The other much-pondered family of cases do present genuine puzzles. These are the instances of "clear-eyed akrasia" so-called: when you the agent really do, as far as you can tell, want x and really have decided on x -- no "I didn't realize"s, no "oh just this once"s -- and yet you pick not-x. Euripides's Medea, deliberating whether to kill her children before the audience's very eyes, is often taken to represent clear-eyed akrasia.

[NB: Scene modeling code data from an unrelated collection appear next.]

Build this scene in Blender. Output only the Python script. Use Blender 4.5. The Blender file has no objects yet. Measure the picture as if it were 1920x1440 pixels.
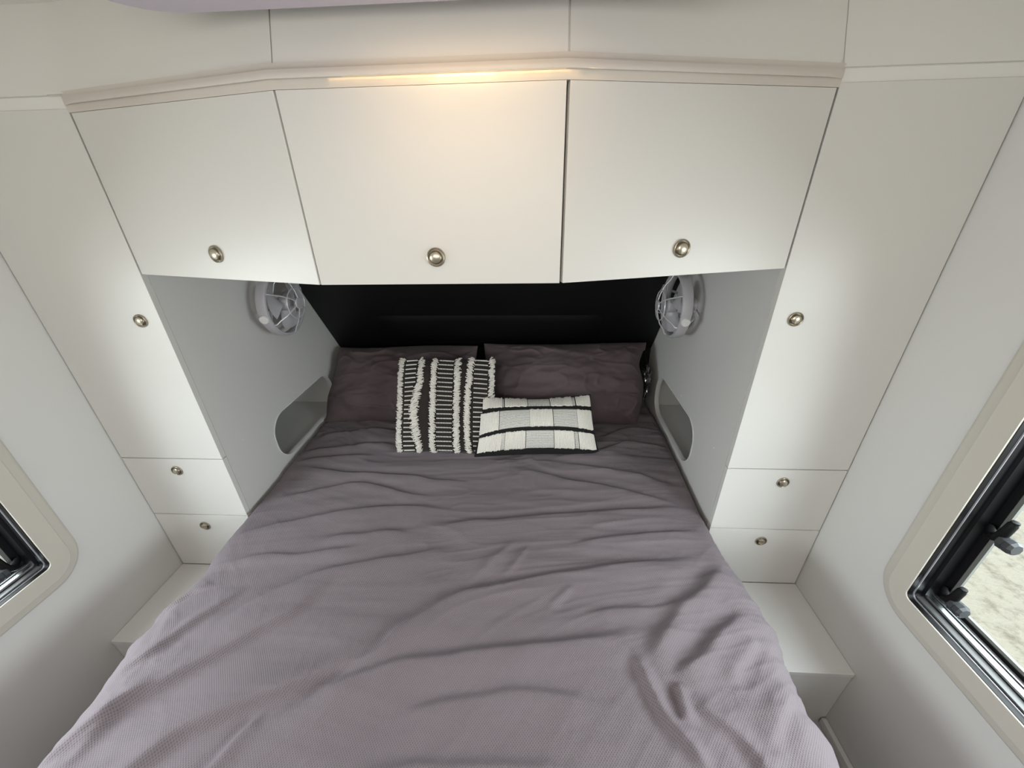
import bpy, bmesh, math, random
import numpy as np
from mathutils import Vector, Matrix

random.seed(7)
SC = bpy.context.scene
COL = SC.collection

# ------------------------------------------------------------------ camera
def add_camera():
    yaw, pitch, roll = [math.radians(a) for a in (-3.4694, 26.8712, -1.1983)]
    f = Vector((math.sin(yaw)*math.cos(pitch), math.cos(yaw)*math.cos(pitch), -math.sin(pitch)))
    r = Vector((math.cos(yaw), -math.sin(yaw), 0)); u = r.cross(f)
    r2 = math.cos(roll)*r + math.sin(roll)*u
    u2 = -math.sin(roll)*r + math.cos(roll)*u
    c = bpy.data.cameras.new('camera'); o = bpy.data.objects.new('camera', c); COL.objects.link(o)
    c.sensor_width = 36; c.lens = 727.4136*36/1920; c.clip_start = 0.02; c.clip_end = 200
    m = Matrix((r2, u2, -f)).transposed().to_4x4()
    m.translation = Vector((0.1994, -0.9243, 0.9947))
    o.matrix_world = m
    SC.camera = o
add_camera()

# ------------------------------------------------------------------ world, lights, exposure
SC.view_settings.view_transform = 'Standard'
SC.view_settings.look = 'None'
SC.view_settings.gamma = 1.0
SC.view_settings.use_curve_mapping = False
SC.view_settings.exposure = 0.10
w = bpy.data.worlds.new('sky'); SC.world = w; w.use_nodes = True
bgn = w.node_tree.nodes['Background']
bgn.inputs[0].default_value = (0.80, 0.90, 1.0, 1); bgn.inputs[1].default_value = 1.6

def area(name, loc, direction, sx, sy, power, color, spread=math.pi):
    l = bpy.data.lights.new(name, 'AREA'); l.shape = 'RECTANGLE'; l.size = sx; l.size_y = sy
    l.energy = power; l.color = color; l.spread = spread
    o = bpy.data.objects.new(name, l); COL.objects.link(o); o.location = loc
    o.rotation_euler = Vector(direction).to_track_quat('-Z', 'Y').to_euler()
    return o
def sun():
    l = bpy.data.lights.new('sun', 'SUN'); l.energy = 6.0; l.angle = 0.02; l.color = (1, .96, .88)
    o = bpy.data.objects.new('sun', l); COL.objects.link(o)
    o.rotation_euler = Vector((0.12, -0.60, -1.0)).to_track_quat('-Z', 'Y').to_euler()
sun()
area('daylight_right', (1.45, -0.72, 0.86), (-1, 0.06, -0.42), 1.2, 1.0, 45, (.88, .96, 1.0))
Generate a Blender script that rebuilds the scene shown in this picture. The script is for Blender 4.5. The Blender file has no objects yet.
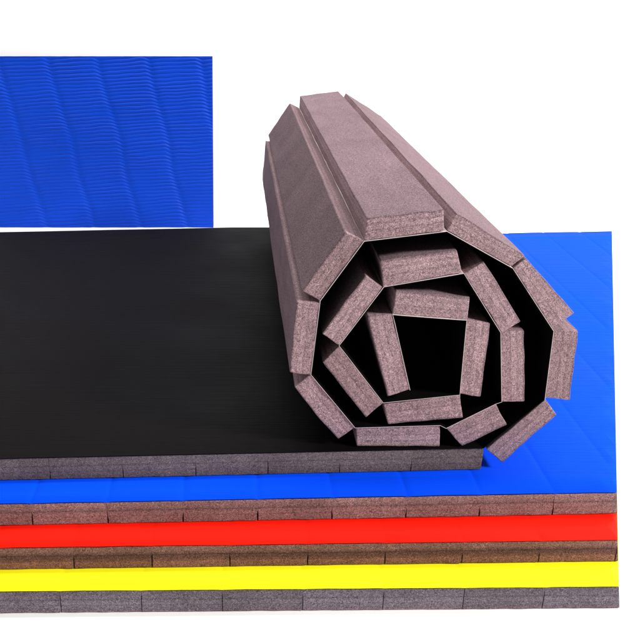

People who read her so say that she knows it is wrong but allows herself to be overcome by her anger against their no-good cheating father. (This passage in the play is actually the subject of a fascinating debate between Stoics and Platonists&Aristotelians, on which see Christopher Gill, "Did Chrysippus Understand Medea?".) This is the kind of case in which one seems consciously to go against one's better judgment. People have lots to say about this, and I won't go into any detail. I'll just mention that Aristotle and the Stoics both class this as essentially a branch of the first, unproblematic sort of akrasia, and want to solve its puzzles in the same way. Plato had been troubled by such solutions (also offered by his teacher Socrates), and felt he had to recognize apparent cases of internal conflict as real: to make this possible he divided the soul into three parts, rational, spirited, and appetitive, and assigned each part enough independence to permit for genuine conflicts. Plato literalized the metaphor of the "divided self." (In this he has his modern adherents.) Each part of the soul has its own impulses and aims. The problem with this view is that it becomes difficult to explain what, exactly, makes them add up to one self at all. (When such as Bloom say "two selves," they don't mean it rigorously.) The answer certainly presumes that "add up" is the wrong metaphor there, but what's better, and what can we say beyond metaphors about the larger union of warring selves?

So we do see how clear-eyed akrasia points us towards other issues in moral psychology. They are important and interesting and I'm glad people work on them. But I do wish people spent more time on negligent akrasia. That's failing to act upon your decision because you just didn't think of it, you just didn't put the information together in the right way. This can be very simple: you didn't realize that leaving at two wouldn't get you to the zoo on time even though if you'd thought of it, you would have. But that description conceals at least two different cases. First, you planned to leave at two and did so, and only later realized that that was not the correct way to act upon your decision to get to the zoo on time. Second, you planned to leave for the zoo at one-thirty, but didn't notice when one-thirty came around. Third, you made no specific sub-decisions as to how to execute your decision to get to the zoo by two-thirty, and all morning and early afternoon you felt confident of your decision, absolutely meant to get to the zoo -- and yet failed to make the connection between having that aim and making plans (or just forming intentions) that would instrumentally aid or partially constitute fulfillment of your goal.

That last is the most mysterious to me. Perhaps I'll have more to say in a separate post; meanwhile, this is far too long as it is.